→ WHAT YOU HAVE TO DO
What is wanted is an exact restatement of the lines from the one with "Recreate this scene" through the one with "COL = scn.collection", both included, and of no other lines.

→ RECORDS FOR THIS TASK
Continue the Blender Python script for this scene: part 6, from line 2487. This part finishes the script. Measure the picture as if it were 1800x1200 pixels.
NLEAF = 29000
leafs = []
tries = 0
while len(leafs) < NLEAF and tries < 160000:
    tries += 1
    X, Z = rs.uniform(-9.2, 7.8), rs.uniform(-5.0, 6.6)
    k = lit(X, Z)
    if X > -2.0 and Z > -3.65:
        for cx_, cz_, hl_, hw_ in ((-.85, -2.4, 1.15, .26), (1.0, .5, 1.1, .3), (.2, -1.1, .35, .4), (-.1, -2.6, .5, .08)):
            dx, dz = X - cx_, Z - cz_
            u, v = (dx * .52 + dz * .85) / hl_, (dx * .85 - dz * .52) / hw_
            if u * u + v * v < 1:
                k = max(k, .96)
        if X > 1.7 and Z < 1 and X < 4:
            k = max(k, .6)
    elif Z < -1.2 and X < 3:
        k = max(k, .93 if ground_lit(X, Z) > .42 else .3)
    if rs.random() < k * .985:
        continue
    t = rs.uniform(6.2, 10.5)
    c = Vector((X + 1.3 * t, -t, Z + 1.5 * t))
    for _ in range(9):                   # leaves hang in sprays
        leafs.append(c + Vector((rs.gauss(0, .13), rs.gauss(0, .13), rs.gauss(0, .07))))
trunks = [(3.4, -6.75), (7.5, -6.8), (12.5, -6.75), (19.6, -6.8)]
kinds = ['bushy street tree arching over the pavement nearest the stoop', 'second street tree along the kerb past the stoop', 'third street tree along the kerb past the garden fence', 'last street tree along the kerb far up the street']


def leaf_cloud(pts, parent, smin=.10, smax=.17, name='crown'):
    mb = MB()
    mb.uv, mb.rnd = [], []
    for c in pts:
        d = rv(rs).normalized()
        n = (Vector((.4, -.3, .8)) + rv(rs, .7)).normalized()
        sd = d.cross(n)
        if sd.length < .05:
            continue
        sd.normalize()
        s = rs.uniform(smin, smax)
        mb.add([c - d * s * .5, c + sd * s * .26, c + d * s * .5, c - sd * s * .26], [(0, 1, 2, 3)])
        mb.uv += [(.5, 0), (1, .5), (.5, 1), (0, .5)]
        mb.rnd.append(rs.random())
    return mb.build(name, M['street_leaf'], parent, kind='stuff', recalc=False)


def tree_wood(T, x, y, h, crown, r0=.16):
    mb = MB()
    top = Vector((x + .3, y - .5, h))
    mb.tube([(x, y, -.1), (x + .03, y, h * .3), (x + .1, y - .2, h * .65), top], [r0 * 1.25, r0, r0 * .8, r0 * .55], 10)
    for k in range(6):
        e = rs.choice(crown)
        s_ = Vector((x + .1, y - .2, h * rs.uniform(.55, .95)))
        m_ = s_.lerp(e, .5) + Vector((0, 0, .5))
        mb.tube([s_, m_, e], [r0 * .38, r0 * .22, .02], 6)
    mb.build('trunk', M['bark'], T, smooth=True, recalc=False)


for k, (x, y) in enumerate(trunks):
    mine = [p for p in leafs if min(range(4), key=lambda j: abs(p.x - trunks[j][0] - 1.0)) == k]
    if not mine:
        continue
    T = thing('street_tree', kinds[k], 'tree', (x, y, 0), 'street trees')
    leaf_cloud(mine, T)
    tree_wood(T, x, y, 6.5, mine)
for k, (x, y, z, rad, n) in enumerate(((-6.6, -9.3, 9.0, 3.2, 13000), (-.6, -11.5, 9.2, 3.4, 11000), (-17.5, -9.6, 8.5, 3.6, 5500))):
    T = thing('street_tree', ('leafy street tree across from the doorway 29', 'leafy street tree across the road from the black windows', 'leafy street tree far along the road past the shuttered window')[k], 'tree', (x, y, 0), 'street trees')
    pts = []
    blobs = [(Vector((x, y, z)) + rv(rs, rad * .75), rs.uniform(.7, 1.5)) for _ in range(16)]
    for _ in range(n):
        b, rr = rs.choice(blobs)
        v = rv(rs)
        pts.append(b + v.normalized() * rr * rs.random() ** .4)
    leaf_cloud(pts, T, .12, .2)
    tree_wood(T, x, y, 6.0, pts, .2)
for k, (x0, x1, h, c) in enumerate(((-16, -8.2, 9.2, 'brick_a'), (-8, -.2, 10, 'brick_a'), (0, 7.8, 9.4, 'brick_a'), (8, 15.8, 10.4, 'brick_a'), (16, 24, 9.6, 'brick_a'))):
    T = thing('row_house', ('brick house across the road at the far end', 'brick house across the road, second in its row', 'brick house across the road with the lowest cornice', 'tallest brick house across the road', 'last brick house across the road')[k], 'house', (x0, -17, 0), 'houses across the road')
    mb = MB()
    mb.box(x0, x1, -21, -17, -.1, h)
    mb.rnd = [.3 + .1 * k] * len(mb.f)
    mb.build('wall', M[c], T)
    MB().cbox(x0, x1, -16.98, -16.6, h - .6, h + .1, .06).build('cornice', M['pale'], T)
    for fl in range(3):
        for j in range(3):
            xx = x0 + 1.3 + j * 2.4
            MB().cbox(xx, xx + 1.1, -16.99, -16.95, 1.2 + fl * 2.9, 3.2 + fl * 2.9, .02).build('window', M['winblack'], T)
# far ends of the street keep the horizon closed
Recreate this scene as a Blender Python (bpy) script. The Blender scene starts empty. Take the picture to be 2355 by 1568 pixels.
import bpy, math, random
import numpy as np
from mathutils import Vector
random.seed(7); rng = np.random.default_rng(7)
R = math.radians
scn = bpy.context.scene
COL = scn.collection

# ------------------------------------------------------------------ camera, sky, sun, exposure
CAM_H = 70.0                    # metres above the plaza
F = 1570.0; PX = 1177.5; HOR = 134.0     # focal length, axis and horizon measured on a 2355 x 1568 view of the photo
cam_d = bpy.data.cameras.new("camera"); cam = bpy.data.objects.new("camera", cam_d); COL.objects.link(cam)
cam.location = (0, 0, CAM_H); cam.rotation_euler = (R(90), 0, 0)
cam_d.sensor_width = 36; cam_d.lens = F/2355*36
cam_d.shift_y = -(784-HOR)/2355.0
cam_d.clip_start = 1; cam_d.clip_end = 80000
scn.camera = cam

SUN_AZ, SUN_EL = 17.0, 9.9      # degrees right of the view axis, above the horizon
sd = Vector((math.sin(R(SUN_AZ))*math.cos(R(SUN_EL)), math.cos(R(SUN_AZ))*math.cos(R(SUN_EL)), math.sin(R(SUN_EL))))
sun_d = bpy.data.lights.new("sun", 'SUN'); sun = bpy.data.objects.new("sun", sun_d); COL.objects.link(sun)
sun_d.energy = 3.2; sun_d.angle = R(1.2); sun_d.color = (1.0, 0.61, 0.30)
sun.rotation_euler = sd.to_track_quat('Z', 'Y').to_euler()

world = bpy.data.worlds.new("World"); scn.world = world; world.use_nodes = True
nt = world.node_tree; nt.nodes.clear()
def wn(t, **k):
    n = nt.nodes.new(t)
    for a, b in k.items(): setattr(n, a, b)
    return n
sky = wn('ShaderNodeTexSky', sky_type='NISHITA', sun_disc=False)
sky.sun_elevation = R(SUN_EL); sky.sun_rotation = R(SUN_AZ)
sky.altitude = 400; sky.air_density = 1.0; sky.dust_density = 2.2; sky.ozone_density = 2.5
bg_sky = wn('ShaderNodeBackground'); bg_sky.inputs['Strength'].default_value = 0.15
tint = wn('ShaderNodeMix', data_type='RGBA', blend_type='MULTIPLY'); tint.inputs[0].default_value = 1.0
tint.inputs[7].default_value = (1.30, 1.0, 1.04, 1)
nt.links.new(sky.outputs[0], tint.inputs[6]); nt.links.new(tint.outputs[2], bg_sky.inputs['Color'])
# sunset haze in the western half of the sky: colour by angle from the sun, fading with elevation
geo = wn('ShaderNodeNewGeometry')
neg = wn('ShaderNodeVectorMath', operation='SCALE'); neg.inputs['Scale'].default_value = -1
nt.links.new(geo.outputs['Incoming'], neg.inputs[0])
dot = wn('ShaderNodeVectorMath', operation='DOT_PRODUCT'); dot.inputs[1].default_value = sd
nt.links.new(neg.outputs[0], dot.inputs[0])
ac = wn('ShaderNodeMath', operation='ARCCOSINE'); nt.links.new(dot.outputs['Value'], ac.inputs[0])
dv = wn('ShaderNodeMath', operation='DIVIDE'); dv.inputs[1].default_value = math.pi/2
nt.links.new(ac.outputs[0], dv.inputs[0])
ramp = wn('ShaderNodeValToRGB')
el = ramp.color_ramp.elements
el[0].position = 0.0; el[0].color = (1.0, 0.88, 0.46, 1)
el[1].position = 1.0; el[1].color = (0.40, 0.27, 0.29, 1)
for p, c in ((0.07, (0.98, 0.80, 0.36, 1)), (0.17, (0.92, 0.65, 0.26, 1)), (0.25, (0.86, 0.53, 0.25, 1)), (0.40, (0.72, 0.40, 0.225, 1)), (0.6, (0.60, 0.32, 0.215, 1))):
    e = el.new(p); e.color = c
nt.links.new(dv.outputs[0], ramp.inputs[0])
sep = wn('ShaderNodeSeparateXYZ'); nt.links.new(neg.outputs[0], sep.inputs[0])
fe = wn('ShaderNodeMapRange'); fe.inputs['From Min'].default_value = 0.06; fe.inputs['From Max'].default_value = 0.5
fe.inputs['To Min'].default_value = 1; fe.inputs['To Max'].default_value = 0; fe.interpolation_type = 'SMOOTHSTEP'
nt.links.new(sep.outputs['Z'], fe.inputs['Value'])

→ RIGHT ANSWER
Recreate this scene as a Blender Python (bpy) script. The Blender scene starts empty. Take the picture to be 2355 by 1568 pixels.
import bpy, math, random
import numpy as np
from mathutils import Vector
random.seed(7); rng = np.random.default_rng(7)
R = math.radians
scn = bpy.context.scene
COL = scn.collection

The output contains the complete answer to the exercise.